第1回1/7
小説「雪国」の星空
小説の美しい空は今はいずこに
毎年、集落にある小さな社に初詣に出かけます。ある年は雪が降り、ある時は寒風に吹かれ、ごく希に黒い雲の間から冬の星座が寒風に一層輝きを増して顔をのぞかせるときがあります。 しかし、今、美しい星空は貴重な存在になりました。文明の作り出す人工光に照らされて、空が明るく星が見えなくなってきているのです。美しい星空は紛れもなく健全な自然環境の一部ですし、人々は実に様々な恩恵を星空から授かってきました。

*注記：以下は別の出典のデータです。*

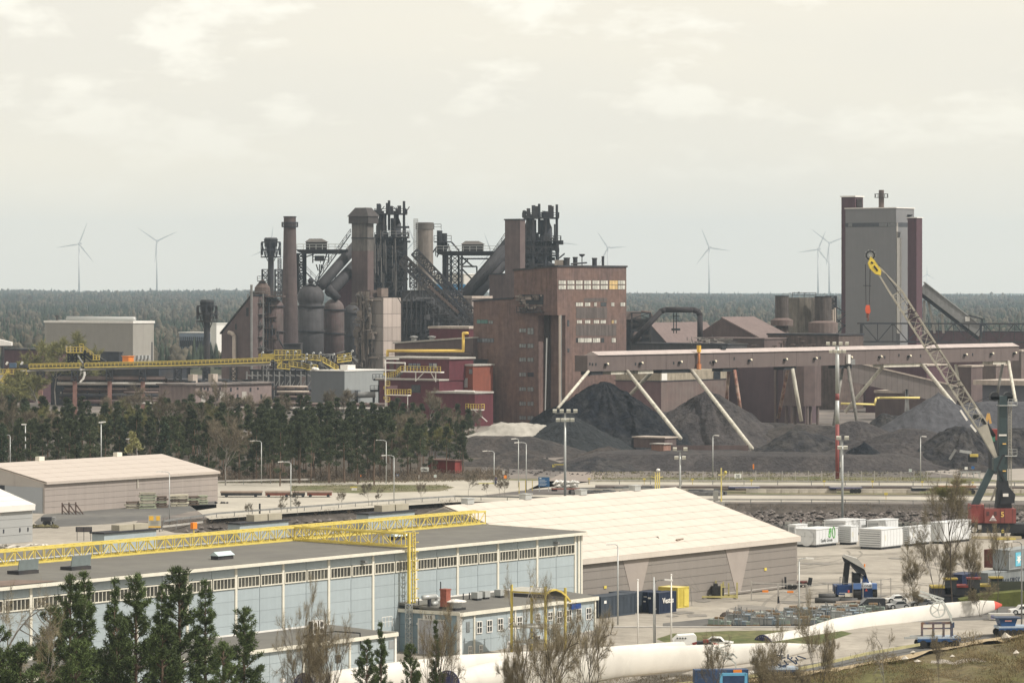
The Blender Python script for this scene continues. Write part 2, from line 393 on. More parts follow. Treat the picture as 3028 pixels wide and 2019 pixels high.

その恩恵の一例として、時節柄小説「雪国」ご紹介しましょう。
川端康成の雪国は、近代叙情小説の代表であり、川端文学の美の頂点に達した作品といわれます。この小説が越後湯沢を舞台にそこで描かれたことは県民にとって大変幸運なこです。
小説の佳境、駒子の「天の河。きれいね。」を始まりに実に多くの「天の河」の描写が出てきます。川端康成の表現した天の川それを含む冬の星空の描写は、驚くほどリアルで生々しいものです。天の川の輝きは、はるか彼方の存在として、小説の中では、主人公島村の東京での浮き世の現実と、湯沢での生活の距離感や,駒子との別離を暗示しています。芭蕉の「天の河」の句、つまり遊女伝説や七夕の伝説になぞらえたものとの見方もありますが、いずれにしろ、澄み渡った冬の星空は、小説のラストを、特異なシャープさと緊迫感で締めくくっています。紛れもなく作者が湯沢で見た星空がそこにあります。
私はこの小説の空を描くために、数年間幾度となく越後湯沢に足を運びました。近年の湯沢に当時の面影を求めることはできないことはとても残念です。立ち並ぶ高層ビルにナイタースキーの照明、その明るさは谷川岳をはさんで、群馬県側からもそのシルエットを見ることができます。いま、美しい星空は本当に貴重な存在になったことを実感します。
キャプション
小説雪国に出てくるラストの描写を参考に、越後湯沢の冬の宵空を再現しました。谷川岳の方向にかかるオリオン座が印象的です。